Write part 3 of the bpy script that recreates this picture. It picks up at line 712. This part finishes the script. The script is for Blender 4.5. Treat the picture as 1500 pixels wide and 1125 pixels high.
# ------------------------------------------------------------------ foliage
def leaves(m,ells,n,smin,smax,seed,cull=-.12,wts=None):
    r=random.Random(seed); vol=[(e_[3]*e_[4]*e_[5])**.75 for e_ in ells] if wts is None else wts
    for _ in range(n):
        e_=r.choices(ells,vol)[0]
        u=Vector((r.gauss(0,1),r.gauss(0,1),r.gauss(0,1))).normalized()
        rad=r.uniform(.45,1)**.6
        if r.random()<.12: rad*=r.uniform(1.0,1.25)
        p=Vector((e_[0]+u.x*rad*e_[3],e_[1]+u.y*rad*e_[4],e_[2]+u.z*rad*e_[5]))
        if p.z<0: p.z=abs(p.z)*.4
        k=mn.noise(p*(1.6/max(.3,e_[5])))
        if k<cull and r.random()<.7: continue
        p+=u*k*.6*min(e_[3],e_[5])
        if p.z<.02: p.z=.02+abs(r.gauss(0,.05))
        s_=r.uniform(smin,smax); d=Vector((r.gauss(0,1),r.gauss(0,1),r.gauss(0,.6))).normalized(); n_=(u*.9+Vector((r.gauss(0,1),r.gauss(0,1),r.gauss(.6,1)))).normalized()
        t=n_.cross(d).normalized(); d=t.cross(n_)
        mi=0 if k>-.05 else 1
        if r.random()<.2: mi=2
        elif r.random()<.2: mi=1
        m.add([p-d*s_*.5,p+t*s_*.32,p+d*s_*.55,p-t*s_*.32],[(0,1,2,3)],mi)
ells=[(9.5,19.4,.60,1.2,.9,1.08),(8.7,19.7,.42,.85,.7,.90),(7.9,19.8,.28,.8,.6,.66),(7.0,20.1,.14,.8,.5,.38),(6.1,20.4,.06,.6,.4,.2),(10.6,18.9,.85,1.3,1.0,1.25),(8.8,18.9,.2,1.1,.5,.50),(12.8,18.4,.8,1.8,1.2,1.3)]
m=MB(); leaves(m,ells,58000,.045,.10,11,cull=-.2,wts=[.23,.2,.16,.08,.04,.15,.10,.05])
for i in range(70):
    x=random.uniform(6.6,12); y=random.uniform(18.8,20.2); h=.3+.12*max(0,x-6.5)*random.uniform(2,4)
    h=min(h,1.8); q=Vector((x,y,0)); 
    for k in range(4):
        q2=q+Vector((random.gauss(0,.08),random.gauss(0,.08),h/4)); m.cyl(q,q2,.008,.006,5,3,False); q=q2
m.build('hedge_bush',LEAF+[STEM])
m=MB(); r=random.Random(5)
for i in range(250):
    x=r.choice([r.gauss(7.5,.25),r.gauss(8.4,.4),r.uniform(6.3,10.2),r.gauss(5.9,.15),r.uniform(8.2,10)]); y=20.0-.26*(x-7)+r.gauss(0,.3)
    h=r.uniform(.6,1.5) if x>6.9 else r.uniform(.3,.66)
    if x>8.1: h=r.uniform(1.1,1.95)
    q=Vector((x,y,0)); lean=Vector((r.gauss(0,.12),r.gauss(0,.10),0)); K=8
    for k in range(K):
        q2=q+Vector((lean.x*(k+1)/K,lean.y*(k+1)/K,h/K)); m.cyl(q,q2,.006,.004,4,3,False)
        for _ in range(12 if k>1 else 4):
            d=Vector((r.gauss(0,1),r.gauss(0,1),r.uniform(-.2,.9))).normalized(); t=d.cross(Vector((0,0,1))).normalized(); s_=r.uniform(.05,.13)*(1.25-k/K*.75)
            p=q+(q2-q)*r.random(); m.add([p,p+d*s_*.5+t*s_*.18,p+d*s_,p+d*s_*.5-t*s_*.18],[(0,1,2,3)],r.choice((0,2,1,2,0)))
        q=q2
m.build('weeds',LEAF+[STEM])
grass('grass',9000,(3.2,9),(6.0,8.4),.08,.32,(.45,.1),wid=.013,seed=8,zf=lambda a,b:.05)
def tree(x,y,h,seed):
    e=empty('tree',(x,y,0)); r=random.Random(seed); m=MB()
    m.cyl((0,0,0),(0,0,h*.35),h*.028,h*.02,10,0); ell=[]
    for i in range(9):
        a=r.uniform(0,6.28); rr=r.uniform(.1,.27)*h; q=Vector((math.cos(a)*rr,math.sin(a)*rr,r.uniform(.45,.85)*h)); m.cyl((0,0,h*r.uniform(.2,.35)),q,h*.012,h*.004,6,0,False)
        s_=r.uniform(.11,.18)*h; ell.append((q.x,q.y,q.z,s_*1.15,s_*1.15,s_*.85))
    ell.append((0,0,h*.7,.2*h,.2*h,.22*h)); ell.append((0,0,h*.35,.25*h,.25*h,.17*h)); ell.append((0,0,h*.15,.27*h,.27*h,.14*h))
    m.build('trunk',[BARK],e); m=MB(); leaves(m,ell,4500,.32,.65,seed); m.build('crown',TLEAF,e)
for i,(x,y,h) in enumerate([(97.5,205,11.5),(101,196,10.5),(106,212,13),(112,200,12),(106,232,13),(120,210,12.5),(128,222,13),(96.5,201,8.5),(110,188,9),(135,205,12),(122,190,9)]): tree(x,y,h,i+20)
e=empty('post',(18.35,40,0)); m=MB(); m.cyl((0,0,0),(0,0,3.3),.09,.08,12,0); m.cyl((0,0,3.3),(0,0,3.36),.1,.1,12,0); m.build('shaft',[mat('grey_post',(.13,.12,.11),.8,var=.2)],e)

> Task statement
Every line of the material must be returned exactly as it appears.

> Solution for this problem
Write part 3 of the bpy script that recreates this picture. It picks up at line 712. This part finishes the script. The script is for Blender 4.5. Treat the picture as 1500 pixels wide and 1125 pixels high.
# ------------------------------------------------------------------ foliage
def leaves(m,ells,n,smin,smax,seed,cull=-.12,wts=None):
    r=random.Random(seed); vol=[(e_[3]*e_[4]*e_[5])**.75 for e_ in ells] if wts is None else wts
    for _ in range(n):
        e_=r.choices(ells,vol)[0]
        u=Vector((r.gauss(0,1),r.gauss(0,1),r.gauss(0,1))).normalized()
        rad=r.uniform(.45,1)**.6
        if r.random()<.12: rad*=r.uniform(1.0,1.25)
        p=Vector((e_[0]+u.x*rad*e_[3],e_[1]+u.y*rad*e_[4],e_[2]+u.z*rad*e_[5]))
        if p.z<0: p.z=abs(p.z)*.4
        k=mn.noise(p*(1.6/max(.3,e_[5])))
        if k<cull and r.random()<.7: continue
        p+=u*k*.6*min(e_[3],e_[5])
        if p.z<.02: p.z=.02+abs(r.gauss(0,.05))
        s_=r.uniform(smin,smax); d=Vector((r.gauss(0,1),r.gauss(0,1),r.gauss(0,.6))).normalized(); n_=(u*.9+Vector((r.gauss(0,1),r.gauss(0,1),r.gauss(.6,1)))).normalized()
        t=n_.cross(d).normalized(); d=t.cross(n_)
        mi=0 if k>-.05 else 1
        if r.random()<.2: mi=2
        elif r.random()<.2: mi=1
        m.add([p-d*s_*.5,p+t*s_*.32,p+d*s_*.55,p-t*s_*.32],[(0,1,2,3)],mi)
ells=[(9.5,19.4,.60,1.2,.9,1.08),(8.7,19.7,.42,.85,.7,.90),(7.9,19.8,.28,.8,.6,.66),(7.0,20.1,.14,.8,.5,.38),(6.1,20.4,.06,.6,.4,.2),(10.6,18.9,.85,1.3,1.0,1.25),(8.8,18.9,.2,1.1,.5,.50),(12.8,18.4,.8,1.8,1.2,1.3)]
m=MB(); leaves(m,ells,58000,.045,.10,11,cull=-.2,wts=[.23,.2,.16,.08,.04,.15,.10,.05])
for i in range(70):
    x=random.uniform(6.6,12); y=random.uniform(18.8,20.2); h=.3+.12*max(0,x-6.5)*random.uniform(2,4)
    h=min(h,1.8); q=Vector((x,y,0)); 
    for k in range(4):
        q2=q+Vector((random.gauss(0,.08),random.gauss(0,.08),h/4)); m.cyl(q,q2,.008,.006,5,3,False); q=q2
m.build('hedge_bush',LEAF+[STEM])
m=MB(); r=random.Random(5)
for i in range(250):
    x=r.choice([r.gauss(7.5,.25),r.gauss(8.4,.4),r.uniform(6.3,10.2),r.gauss(5.9,.15),r.uniform(8.2,10)]); y=20.0-.26*(x-7)+r.gauss(0,.3)
    h=r.uniform(.6,1.5) if x>6.9 else r.uniform(.3,.66)
    if x>8.1: h=r.uniform(1.1,1.95)
    q=Vector((x,y,0)); lean=Vector((r.gauss(0,.12),r.gauss(0,.10),0)); K=8
    for k in range(K):
        q2=q+Vector((lean.x*(k+1)/K,lean.y*(k+1)/K,h/K)); m.cyl(q,q2,.006,.004,4,3,False)
        for _ in range(12 if k>1 else 4):
            d=Vector((r.gauss(0,1),r.gauss(0,1),r.uniform(-.2,.9))).normalized(); t=d.cross(Vector((0,0,1))).normalized(); s_=r.uniform(.05,.13)*(1.25-k/K*.75)
            p=q+(q2-q)*r.random(); m.add([p,p+d*s_*.5+t*s_*.18,p+d*s_,p+d*s_*.5-t*s_*.18],[(0,1,2,3)],r.choice((0,2,1,2,0)))
        q=q2
m.build('weeds',LEAF+[STEM])
grass('grass',9000,(3.2,9),(6.0,8.4),.08,.32,(.45,.1),wid=.013,seed=8,zf=lambda a,b:.05)
def tree(x,y,h,seed):
    e=empty('tree',(x,y,0)); r=random.Random(seed); m=MB()
    m.cyl((0,0,0),(0,0,h*.35),h*.028,h*.02,10,0); ell=[]
    for i in range(9):
        a=r.uniform(0,6.28); rr=r.uniform(.1,.27)*h; q=Vector((math.cos(a)*rr,math.sin(a)*rr,r.uniform(.45,.85)*h)); m.cyl((0,0,h*r.uniform(.2,.35)),q,h*.012,h*.004,6,0,False)
        s_=r.uniform(.11,.18)*h; ell.append((q.x,q.y,q.z,s_*1.15,s_*1.15,s_*.85))
    ell.append((0,0,h*.7,.2*h,.2*h,.22*h)); ell.append((0,0,h*.35,.25*h,.25*h,.17*h)); ell.append((0,0,h*.15,.27*h,.27*h,.14*h))
    m.build('trunk',[BARK],e); m=MB(); leaves(m,ell,4500,.32,.65,seed); m.build('crown',TLEAF,e)
for i,(x,y,h) in enumerate([(97.5,205,11.5),(101,196,10.5),(106,212,13),(112,200,12),(106,232,13),(120,210,12.5),(128,222,13),(96.5,201,8.5),(110,188,9),(135,205,12),(122,190,9)]): tree(x,y,h,i+20)
e=empty('post',(18.35,40,0)); m=MB(); m.cyl((0,0,0),(0,0,3.3),.09,.08,12,0); m.cyl((0,0,3.3),(0,0,3.36),.1,.1,12,0); m.build('shaft',[mat('grey_post',(.13,.12,.11),.8,var=.2)],e)